That Time I Got to Meet My Hero in Person
My mom is my biggest hero. I know this is not a particularly original sentiment, but I really don’t think that heroics always necessitates originality. If anything, being a hero has a lot to do with repetition; consistently doing and perfecting the things that others find exceptional about the person and the work. With this in mind, I can count two people that I would describe as a hero (besides my mom, of course). The first being Linus, of Peanuts fame and the second being writer-director Cameron Crowe.
The reasons I consider Linus and Cameron Crowe such strong influences in my life vary from the personal to the professional. I am fond of Linus for his deep musings about the human condition. Also, as an avid adolescent thumb-sucker myself, I was attracted to his refusal to adhere to social pressures by rejecting the absurd suggestion that he should give up his blanket and thumb-sucking. I look up to Crowe because I find that his work, both in journalism and film, is incredibly motivating. He is the type of filmmaker who can make a big movie seem intimate, and is easily one of the most quotable screenwriters. (“The only true currency in this bankrupt world is what you share with someone when you’re uncool.” I mean, come on Crowe. Leave some for the rest of us!)
I never had any drive to meet my heroes. My feeling was that I was happy in my own ignorance, letting my heroes be exactly what I wanted them to be. After Crowe got to meet his own hero, director Billy Wilder (for the book Conversation with Wilder), he wrote,“Heroes usually belong at an arm’s length.”
When you have a personal hero, you run the major risk of there being a disconnect between the persona that you have forged through your admiration, and the actual person. There is the inference and then there is the reality.
Nope. I never really wanted to meet my hero, until I got the opportunity.
For my birthday, my best friend had bought me tickets to see Lisa Robinson in conversation with Crowe. Robinson was promoting her book There Goes Gravity (Amazing book—10/10 would read again.) and Crowe, having worked as a music journalist alongside Robinson, was going to facilitate a discussion and then a Q&A.
At the end of the Q&A, I got up to leave but my friend stopped me. She pointed in Crowe’s direction and told me to wait in the line that had formed in front of the director. She said something about how this would be like my only chance to ever meet this guy, how I talk about his stuff too much not to do it and how I had left the dishes in the sink again (which had less to do with Crowe and more to do with my household responsibilities).
I got in line and, as I stood there, I realized that I was curious. I was really curious. If I were of the feline variety, at this point, death would have been inevitable. Then, when I neared the front, this curiosity gave way to nerves. Anticipation and expectations were colliding together in my brain, pushing up against the back of my forehead. I could leave. He was still just about an arms length away.
Now, the poetic end to this little anecdote would be that I turned around and let him remain strictly a figment of my conscious mind. But, apart from Seuss, I have never been one for poetics.
So I met him. I shook his hand. We talked about something-or-other. He signed a something-or-other. It was all perfectly ordinary. Then I cried.

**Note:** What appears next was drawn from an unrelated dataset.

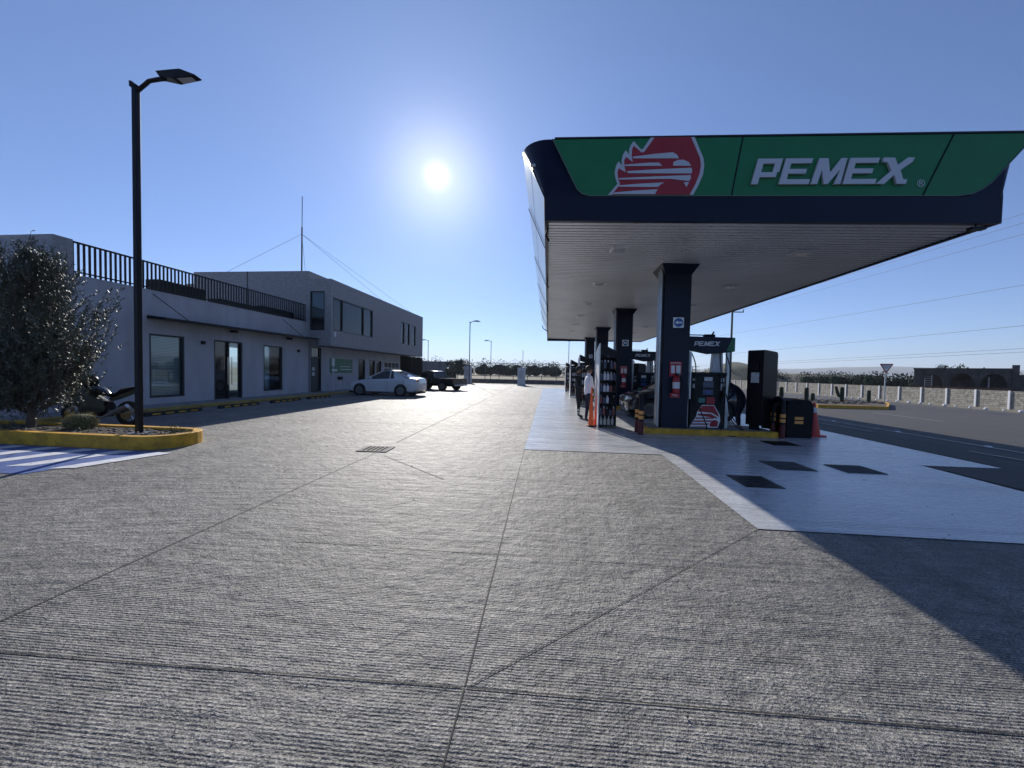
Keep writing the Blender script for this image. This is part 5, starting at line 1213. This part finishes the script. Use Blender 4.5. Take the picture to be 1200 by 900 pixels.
# =====================================================================
# ROAD SIDE: median, cactuses, yield sign, block wall, ruin
# =====================================================================
md=empty('road_median',(20,26,gz(20)),0,'low road median bed with yellow kerb and small cactuses beyond the canopy','median')
P=[(14.7,23.2),(20.4,25.9),(27.0,34.2),(27.6,35.6),(26.6,36.2),(20.5,31.5),(15.5,30.8),(14.2,27.5)]
def medb(P,z,off=0): return [(x-20,y-26,gz(x)-gz(20)+z) for x,y in P]
c_=(19.5,29); I=[(c_[0]+(x-c_[0])*.955,c_[1]+(y-c_[1])*.955) for x,y in P]
n=len(P); mb=MB(); mb.add(medb(P,0)+medb(P,.2)+medb(I,.2)+medb(I,.1),[(k*n+i,k*n+(i+1)%n,(k+1)*n+(i+1)%n,(k+1)*n+i) for k in range(3) for i in range(n)]); mb.build('kerb',M_yel,md)
mb=MB(); mb.add(medb(I,.14),[tuple(range(n))]); mb.build('soil',M_soil,md)
rr=random.Random(9); mb=MB()
for k in range(300):
    while True:
        x=rr.uniform(14.6,27);y=rr.uniform(24,35.5)
        a,b_=(x-14.5)/12.5,(y-23.5)/12
        if b_>a*.8-.02+.1 and b_<a*.62+.52: break
    r=rr.uniform(.05,.22); mb.sphere((x-20,y-26,gz(x)-gz(20)+.14),r,6,4,(1,1,.6))
o=mb.build('rocks',mat('dark_rock',(.09,.08,.075),.9,var=.6,vscale=4),md); tag(o,kind='stuff')
def cact(x,y,h,lab,fork=False):
    e=empty('cactus',(x,y,gz(x)+.12),0,lab,'cactus','small cactuses in the road median')
    mb=MB(); mb.tube([(0,0,0),(0,0,h*.5),(0,0,h*.96),(0,0,h)],[.12,.14,.12,.04],10); mb.build('stem',mat('cactus_dark',(.03,.045,.025),.8),e,smooth=True)
    if fork:
        mb=MB(); mb.tube([(0,0,h*.35),(-.22,0,h*.45),(-.28,0,h*.6),(-.42,0,h*1.02)],[.08,.09,.1,.08],8); mb.build('side_arm',MATS['cactus_dark'],e,smooth=True)
cact(20.4,29.8,1.15,'forked dark cactus in the road median, tallest of them',True)
cact(15.1,27.5,.95,'short dark cactus stump in the median just right of the tall terminal')
cact(16.9,27.9,1.0,'dark cactus stump in the median above the waste bin')
cact(18.6,30,.6,'low leaning cactus in the middle of the median')
cact(25.2,33.9,1.0,'dark cactus stump in the median just left of the yield sign')
ys=empty('yield_sign',(27.2,35.0,gz(27.2)+.1),0,'red and white triangular yield sign on a pale post at the tip of the median','road sign')
mb=MB(); mb.cyl((0,0,0),(0,0,2.85),.045,n=10); mb.build('post',M_dim,ys)
mb=MB(); mb.prism([(0,2.45),(-.50,3.22),(-.47,3.27),(.47,3.27),(.50,3.22)],-.07,-.055); pt=mb.build('sign_plate',M_red,ys,tri=True)
mb=MB(); mb.add([(x,-.074,z) for x,z in [(0,2.62),(-.37,3.17),(.37,3.17)]],[(0,1,2)]); mb.build('white_field',M_white,pt)
t1=text_mb('CEDA EL',.15,.01); shift(t1,0,-.078,3.08); t1.build('sign_text',M_black,pt); t1=text_mb('PASO',.15,.01); shift(t1,0,-.078,2.93); t1.build('sign_text',M_black,pt)
# block wall
XW=41.6; zw=gz(XW)
M_block=bpy.data.materials.new('concrete_block'); M_block.use_nodes=True; t=M_block.node_tree; b=t.nodes['Principled BSDF']; L=t.links.new
g_=nd(t,'ShaderNodeTexCoord'); sx=nd(t,'ShaderNodeSeparateXYZ'); cx=nd(t,'ShaderNodeCombineXYZ'); L(g_.outputs['Object'],sx.inputs[0]); L(sx.outputs['Y'],cx.inputs['X']); L(sx.outputs['Z'],cx.inputs['Y'])
bk=nd(t,'ShaderNodeTexBrick',Scale=1.0); bk.inputs['Color1'].default_value=(.34,.32,.28,1); bk.inputs['Color2'].default_value=(.22,.205,.18,1); bk.inputs['Mortar'].default_value=(.12,.11,.10,1); bk.inputs['Brick Width'].default_value=.4; bk.inputs['Row Height'].default_value=.2; bk.inputs['Mortar Size'].default_value=.012; bk.inputs['Bias'].default_value=-.3
L(cx.outputs[0],bk.inputs['Vector']); nz=nd(t,'ShaderNodeTexNoise',Scale=3.5,Detail=6.0); L(g_.outputs['Object'],nz.inputs['Vector'])
x_=nd(t,'ShaderNodeMix',_data_type='RGBA',_blend_type='MULTIPLY'); x_.inputs['Factor'].default_value=1; L(bk.outputs[0],x_.inputs['A']); L(ramp(t,nz.outputs['Fac'],[(.3,(.55,.55,.55)),(.65,(1.2,1.2,1.2))]),x_.inputs['B']); L(x_.outputs['Result'],b.inputs['Base Color']); b.inputs['Roughness'].default_value=.95
bw=empty('block_wall',(XW,55,zw),0,'long grey concrete block wall with white posts on the far side of the road','wall')
mb=MB(); mb.box(0,.18,-30,45,0,1.68); mb.build('wall_panel',M_block,bw)
for k in range(26):
    mb=MB(); y=-29.2+2.85*k; mb.box(-.09,.0,-.085,.085,0,1.72); o=mb.build('wall_post',M_white,bw); o.location=(0,y,0)
# pale stones along the verge
rr=random.Random(4); mb=MB()
for k in range(34):
    mb.sphere((34.6+rr.uniform(-.2,.2)-36,20+k*1.15-30,.1),rr.uniform(.10,.17),7,5,(1,1,.7))
o=mb.build('verge_stones',M_white); o.location=(36,30,gz(34.5)); tag(o,'row of small white painted stones along the far verge of the road','stones',None,'stuff')
# ruined arcade
ru=empty('ruined_building',(51.6,55,-.62),R(-40),'dark roofless building with three round arches behind the block wall','building')
M_ruin=mat('sooty_plaster',(.075,.07,.068),.95,var=.5,vscale=1.2,bump=.5,bscale=6)
x0,x1,zt=-4.7,4.4,2.95
def archwall():
    mb=MB(); ar=[(-2.75,1.06),(0.05,1.2),(2.85,1.2)]; pts=[]
    prev=x0
    for c,r in ar:
        mb.box(prev,c-r,0,.3,-1,zt); n=14
        for k in range(n):
            a0=math.pi-math.pi*k/n; a1=math.pi-math.pi*(k+1)/n; xa,xb=c+r*math.cos(a0),c+r*math.cos(a1); za,zb_=1.15+r*1.15*math.sin(a0),1.15+r*1.15*math.sin(a1)
            mb.hexa([(xa,0,za),(xb,0,zb_),(xb,.3,zb_),(xa,.3,za)],[(xa,0,zt),(xb,0,zt),(xb,.3,zt),(xa,.3,zt)])
        prev=c+r
    mb.box(prev,x1,0,.3,-1,zt); return mb
archwall().build('arcade_wall',M_ruin,ru)
mb=MB(); mb.box(x0+.3,x1,2.6,2.8,-1,zt-.2); mb.build('rear_wall',M_ruin,ru)
mb=MB(); mb.box(x0-.08,x1+.1,-.05,2.9,zt,zt+.12); mb.build('roof_slab',M_ruin,ru)
mb=MB(); mb.box(x1-.05,x1+.55,-.1,.5,-1,zt+.45); mb.build('corner_pier',M_ruin,ru); mb=MB(); mb.box(x1+.55,x1+6,.1,.4,-1,2.45); mb.build('side_wing',M_ruin,ru)
mb=MB(); mb.box(x0-.2,x1,-.4,-.05,.2,1.12); mb.build('brick_parapet',mat('old_brick',(.17,.09,.06),.95,var=.6,vscale=5),ru)
mb=MB(); mb.box(-3.6,-3.5,.35,.4,0,2.3); mb.box(-2.9,-2.8,.35,.4,0,2.3); 
for k in range(7): mb.box(-3.5,-2.9,.35,.39,.9+k*.2,.94+k*.2)
mb.build('ladder_grille',M_lab,ru)
mb=MB(); mb.box(2.5,2.62,1.5,1.6,1,2.2); mb.build('white_jamb',M_dim,ru); ru.scale=(.90,.9,1.225)
# utility pole and wires
up_=empty('utility_pole',(20.4,47.5,gz(20.4)),0,'concrete utility pole with one crossarm rising behind the pump header','pole')
mb=MB(); mb.cyl((0,0,0),(0,0,9.55),.14,.10,10); mb.build('pole',mat('pole_concrete',(.09,.09,.09),.8),up_)
mb=MB(); mb.box(0,1.25,-.05,.05,9.3,9.4); mb.cyl((1.2,0,9.4),(1.2,0,9.65),.05,n=8); mb.build('crossarm',M_blackm,up_)
def wire(a,b_,sag,lab,r=.009):
    P=[Vector(a).lerp(Vector(b_),k/24)-Vector((0,0,sag*4*(k/24)*(1-k/24))) for k in range(25)]
    mb=MB(); mb.tube(P,r,4); tag(mb.build('overhead_wire',mat('wire_black',(.05,.05,.055),.6)),lab,'overhead wire','overhead wires on the right')
for (ya,za,yb,zb_,lab) in [(12,8.7,60,10.3,'highest thin overhead wire crossing the sky right of the canopy'),(12,8.3,60,9.9,'second overhead wire right of the canopy'),(12,7.8,60,9.4,'third overhead wire right of the canopy'),(12,5.6,70,7.2,'single dark overhead wire in mid sky at the right'),(12,3.95,80,4.6,'faint overhead wire well below the single dark one'),(12,3.0,80,3.2,'upper of the lowest pair of overhead wires above the ruin'),(12,2.85,80,3.0,'lower of the lowest pair of overhead wires above the ruin')]:
    wire((20.2,ya,za),(20.2,yb,zb_),.15,lab)
# trees beyond the wall
for (x,y,h,w,lab,s) in [(66,72,5.2,5,'bushy dark tree beyond the block wall just left of the yield sign',31),(71,72,4.9,4.6,'bushy dark tree beyond the block wall right of the yield sign',32),(76,74,3.6,4,'low round tree beyond the wall left of the ruined building',33)]:
    tree(x,y,-1.1,h,w,lab,s,leaf=.3,m_=M_wood,trunk=.1)
# woods
def woods(name,pts,lab,seed,hh=(3,6),leaf=1.0,per=230):
    rr=random.Random(seed); mb=MB()
    for (x0,y0,x1,y1,n) in pts:
        for k in range(n):
            t_=(k+rr.random())/n; x=x0+(x1-x0)*t_+rr.uniform(-4,4); y=y0+(y1-y0)*t_+rr.uniform(-8,8); h=rr.uniform(*hh)*(1.35 if rr.random()<.12 else 1); w=h*rr.uniform(.4,.8)
            zc=gz(min(x,45))-.2+h*.48; leaf_mesh(mb,(x,y,zc),(w,w,h*.52),per,leaf*rr.uniform(.7,1),rr,asp=1.5); mb.sphere((x,y,zc-h*.12),h*.30,7,5,(w/h*1.7,w/h*1.7,1))
            mb.cyl((x,y,gz(min(x,45))-.5),(x,y,h*.4),.15,n=5)
    o=mb.build(name,M_wood); tag(o,lab,'woods',None,'stuff')
woods('far_woods',[(-95,170,70,150,75),(-60,150,40,165,40)],'dark band of woods beyond the far fence',1,(4.4,7.4),.55)
woods('roadside_woods',[(60,150,95,110,26),(80,120,130,80,34),(100,100,170,70,30)],'dark band of woods beyond the block wall',2,(3.6,5.6),.55)
# air: even haze so far things fade
m_=bpy.data.materials.new('haze_air'); m_.use_nodes=True; t=m_.node_tree; t.nodes.remove(t.nodes['Principled BSDF'])
pv=nd(t,'ShaderNodeVolumePrincipled',Density=1.6e-4); pv.inputs['Color'].default_value=(.80,.88,1,1); pv.inputs['Anisotropy'].default_value=.2
t.links.new(pv.outputs[0],t.nodes['Material Output'].inputs['Volume'])
mb=MB(); mb.box(-9500,9500,-500,9500,-3.5,260); o=mb.build('haze',m_); tag(o,kind='stuff')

It wasn’t like an “I’m watching the beginning of Up” type of cry, it was more like “I’m watching the end of Forrest Gump” type of cry. No face-contortion, no loss of breath, just misty eyes and a voice-over narration by Tom Hanks. I am not sure exactly why I cried. It juts felt like the right thing to do, like the expected progression. Also I didn’t cry in front of Crowe, I feel like this is important to note.
When we think of heroes, it is hard not to get personal, to have some strange sense of ownership because these people or cartoons or dogs or whatever have done so much to influence the person that you are and the person you hope, one day, to become. It’s a lot of built-up pressure, especially when you meet that person in the flesh.
There is not one social-media-driven day that goes by without a quote, muttered by someone of note that has been plastered onto a pastel background with a decorative border, popping up on a newsfeed of some sort. This type of daily bombardment only adds fodder to our heroic interpretations that may never be wholly accurate.
But we admire theses individuals and look up to them, so it is natural to search for anything, everything we can to understand them a little bit more. But, somewhere along the way, it becomes harder and harder to separate the person from the projection. And if we ever meet this individual and they do not live up to our unrealistic expectation we feel a pang of disappointment. It’s only natural.
Our heroes are our heroes for a reason: we respect something about them. Now we just need to identify what that something is and make it our own.